I decided that Surrealism, at least as expressed by Magritte, was a direct line to imaginative thought and creative ideas. Magritte's ordinary subjects ( a comb, a hat, an apple, a cloud, a bird cage) are very child-friendly and can be found everywhere in our culture from advertising (This is not a plane. British Airways) to movies (Being There) and music (René and Georgette Magritte With Their Dog After The War by Paul Simon), so why not a children's book, I thought.
I was not prepared for how long it would take to write this book, especially considering that a picture book normally takes me one or two months to write and another eight months to illustrate. Over the course of a year and through numerous incarnations, this story was written and a dummy book was made.
First was a story called Meeting Margaret—a young girl is late for school because she cannot find her magic charm bracelet (it's letters spell M-A-G-R-I-T-T-E ). At first the two-page picture spreads appear to blend seamlessly into one large image until the reader realizes that what's happening on the left hand page happened this morning, while on the right is what will happen later today. While the left side moves forward in time, the right side returns back until they meet at NOW—the moment when Margaret, having found that afternoon the bracelet she lost yesterday, returns it to herself on the way to school today. The story made my head ache.

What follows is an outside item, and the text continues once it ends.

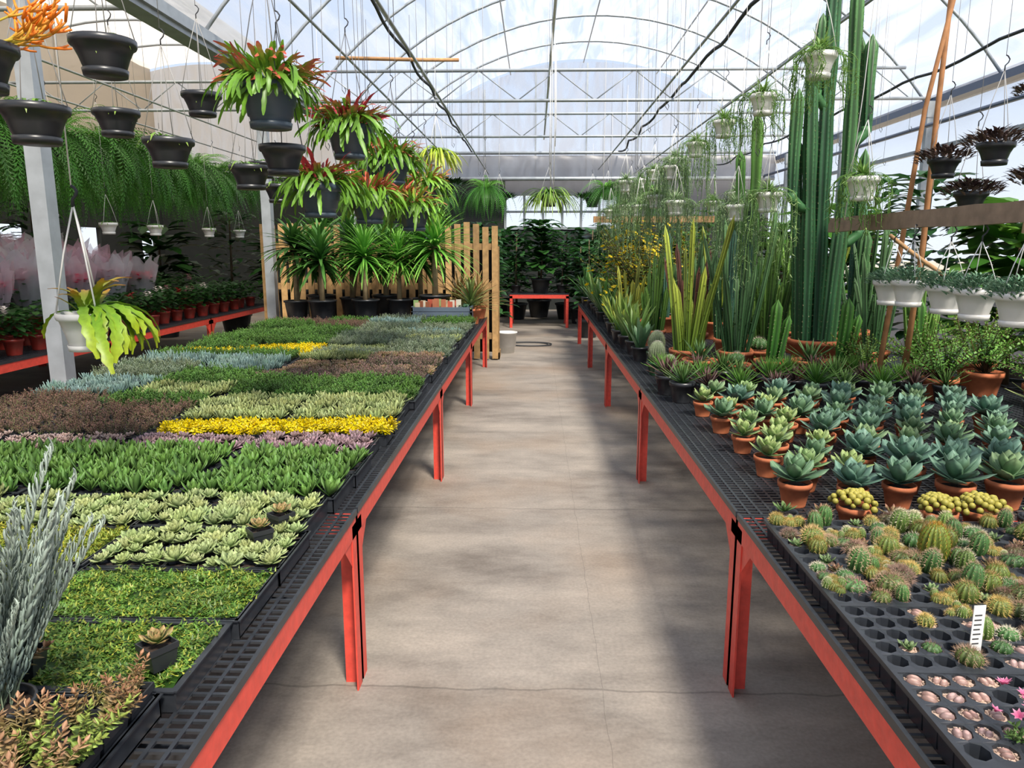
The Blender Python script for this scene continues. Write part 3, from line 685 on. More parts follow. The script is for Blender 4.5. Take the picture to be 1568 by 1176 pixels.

Next was The Mysterious Monsieur Magritte—a dog in a bowler hat lives on a certain Avenue Louis in Paris and takes his walk around the neighborhood each day. This is for younger kids, I thought, a sort of This is the House That Jack Built approach with one line of text on each page. “This is the house where Monsieur Magritte paints. These are the steps to the promenade. Here is Magritte on the Rue des Réves. This is the night in the day...” With this version of the story I inserted between two pages of art a clear acetate page painted with a small decal-like picture that, when turned, revealed what was hidden on one page and hid what had been seen on the other. Four of these pages made a kind of reverse die-cut picture book.
My third story was a revision of The Mysterious Monsieur Magritte—still a dog in a bowler hat but now a wacky detective story that confuses cause and effect. Magritte wakes one morning to discover his clothes are missing. Evidence suggests it's the work of a burglar, but as the story carries us along with its surreal nonsense, we discover to our surprise that Magritte is, in fact, Chief Detective Inspector Magritte, a dog with a terrible memory. He forgot that he dropped off his clothes at the cleaners yesterday, including a pair of pants with the key to his apartment, and so had to climb through his own window in the night. The case was easily solved: Inspector Magritte was his own burglar!

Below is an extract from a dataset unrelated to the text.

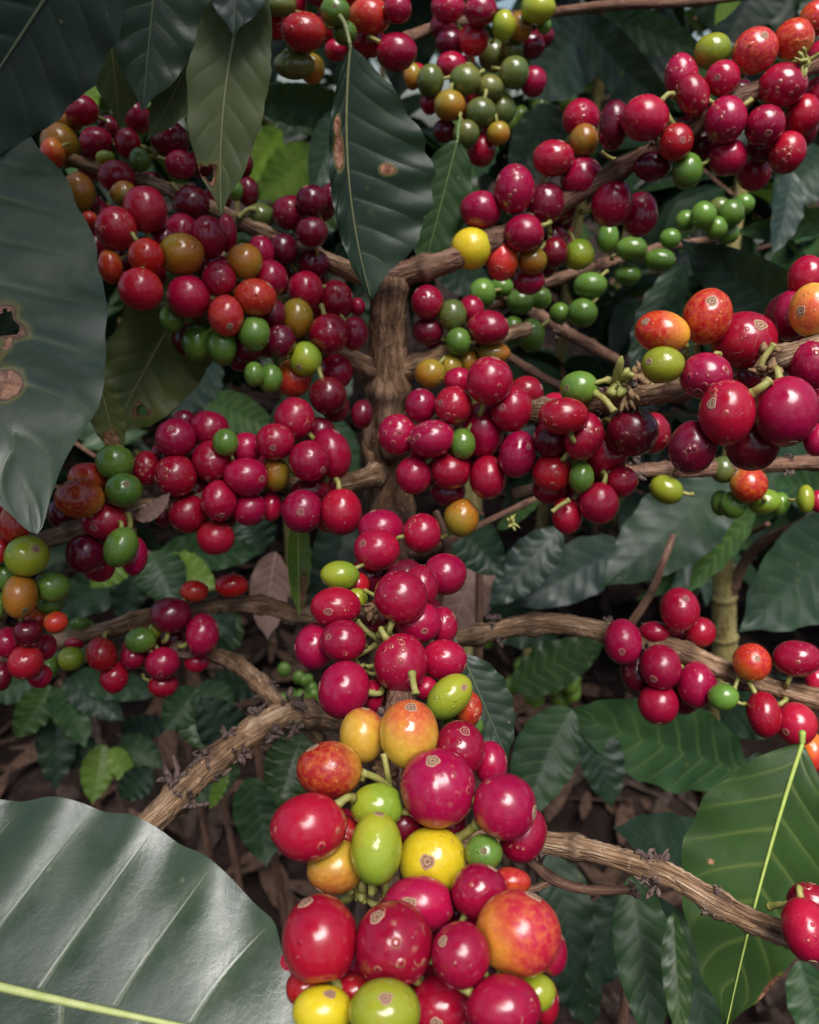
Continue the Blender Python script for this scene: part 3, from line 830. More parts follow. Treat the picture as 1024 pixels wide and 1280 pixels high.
far_bunch(640, 130, .62, 24, 34, 30, 24, 4, 'blurred green berries on the shrub behind the top centre')
far_bunch(378, 858, .62, 14, 13, 14, 17, 2, 'tiny green berries in a tight clump behind the low thick branch')

# ------------------------------------------------------------------ the fruiting shrub: trunk and side branches
TP = at(488, 350, .335)
# the trunk stands straight up from the ground
down = np.array([0, 0, -1.0])
tb = np.array([TP[0] + .012, TP[1] + .01, -.02])
main = empty('coffee_shrub', (tb[0], tb[1], 0))
tag(main, 'fruiting coffee shrub with a rough brown trunk and side branches loaded with ripe cherries', 'coffee shrub')

def trunk():
    Q = [at(487, 345, .335), at(484, 400, .341), at(485, 470, .349), at(481, 560, .362), at(486, 650, .375)]
    e = Q[-1]; Q += [e + (tb - e) * .33, e + (tb - e) * .66, tb]
    Rr = np.array([.0070, .0078, .0088, .0096, .0105, .012, .014, .017])
    Q = np.hstack([np.array(Q), Rr[:, None]])
    n = 420
    C4 = catmull(Q, n); C, R = C4[:, :3], C4[:, 3]
    s = np.concatenate([[0], np.cumsum(np.linalg.norm(np.diff(C, axis=0), axis=1))])
    r = np.random.default_rng(3)
    sides = 40
    a = np.linspace(0, 2 * math.pi, sides, endpoint=False)
    m = np.ones((n, sides)); dark = np.zeros(n)
    for k in range(7):
        fq = int(r.integers(3, 11))
        m += .028 * np.sin(fq * a[None] + r.uniform(0, 6) + 1.4 * np.sin(s[:, None] / r.uniform(.008, .05) + r.uniform(0, 6)))
    m += .022 * r.standard_normal((n, sides))
    for q in (.004, .048, .105):
        m += (.22 * np.exp(-((s - q) / .0045) ** 2))[:, None]; dark += .8 * np.exp(-((s - q - .002) / .003) ** 2)
    V, f, al, ca, sa = tube(C, R, sides, m)
    o = mesh_obj('trunk', V, f, M_BARKT, main, C[0], {'along': al, 'ca': ca, 'sa': sa, 'dark': np.concatenate([np.repeat(np.clip(dark, 0, 1), sides), [0, 0]])})
    # strips of bark peeling off
    for i in range(9):
        k = int(r.integers(6, 150)); T = unit(C[k + 3] - C[k]); th = r.uniform(-1.2, 1.2)
        vz = unit(CAM - C[k]); vz = unit(vz - T * (vz @ T)); vs = np.cross(T, vz)
        dr = vz * math.cos(th) + vs * math.sin(th)
        L = r.uniform(.006, .018); W = r.uniform(.0012, .003)
        t = np.linspace(0, 1, 8)
        cen = C[k][None] + dr[None] * (R[k] * 1.02 + (.0022 * t ** 2 * r.uniform(.3, 1))[:, None]) + T[None] * (L * t)[:, None]
        sd = np.cross(T, dr)
        wv = W * (1 - .6 * t) * (1 + .2 * r.standard_normal(8))
        Vv = np.concatenate([cen - sd * wv[:, None] * .5, cen + dr * .0004, cen + sd * wv[:, None] * .5]).reshape(3, 8, 3).transpose(1, 0, 2).reshape(-1, 3)
        nv = len(Vv)
        mesh_obj('bark_strip', Vv, grid_faces(8, 3), M_BARK, o, C[k], {'along': np.repeat(t * L, 3) + i, 'ca': np.tile([-.5, 0, .5], 8), 'sa': np.zeros(nv), 'dark': np.zeros(nv)})
trunk()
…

Finally I wrote Magritte's Marvelous Hat—One bright day in the dark of night... the painter Magritte bought a fine bowler hat that did not pinch his ears or muss his hair, but floated just above his head and fit him perfectly! And what's more, the hat made painting easy. Each picture Magritte painted was better than the one before.

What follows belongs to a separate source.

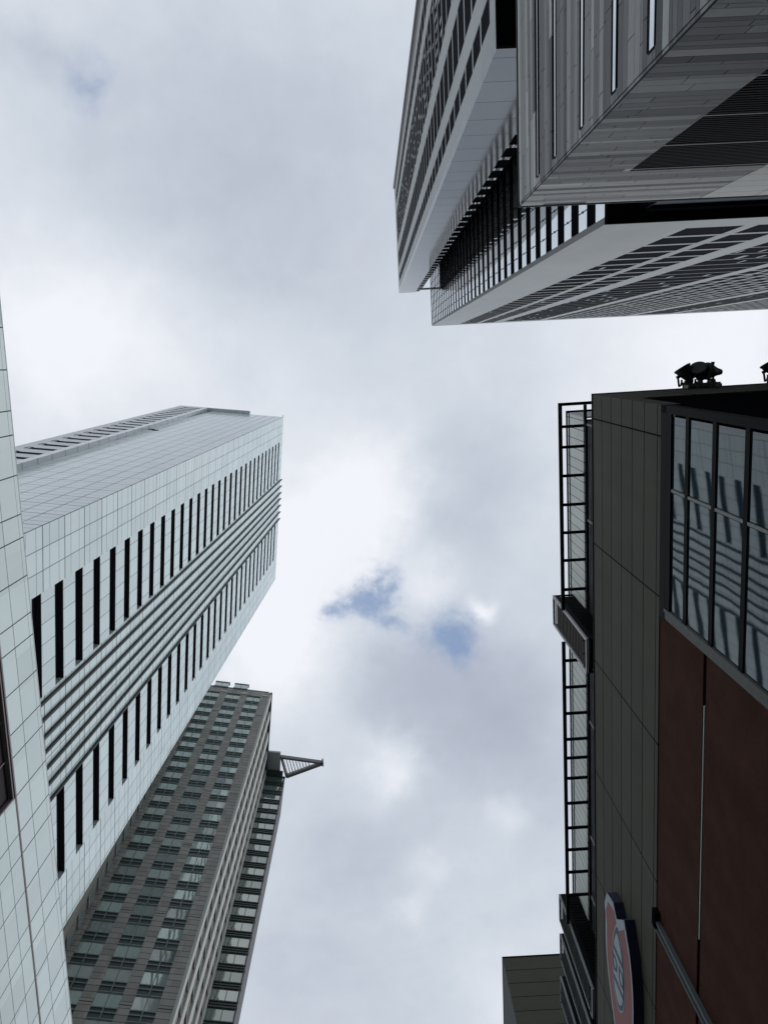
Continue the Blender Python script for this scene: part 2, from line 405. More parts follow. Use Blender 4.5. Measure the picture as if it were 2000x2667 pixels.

Soon he was painting day and night in his small room on Avenue Louis, and he forgot all about his hat...until the day his brush unpainted his picture, and the colors splashed onto his face! His hat had flown out the window, and Magritte could not paint without it. He called to the hat, but it did not come to float above his head. The hat was hiding, so Magritte hid too and let the hat find him.
When at last it found Magritte, the hat did a surprising thing — it sat right down on his head, and floated him up into the air!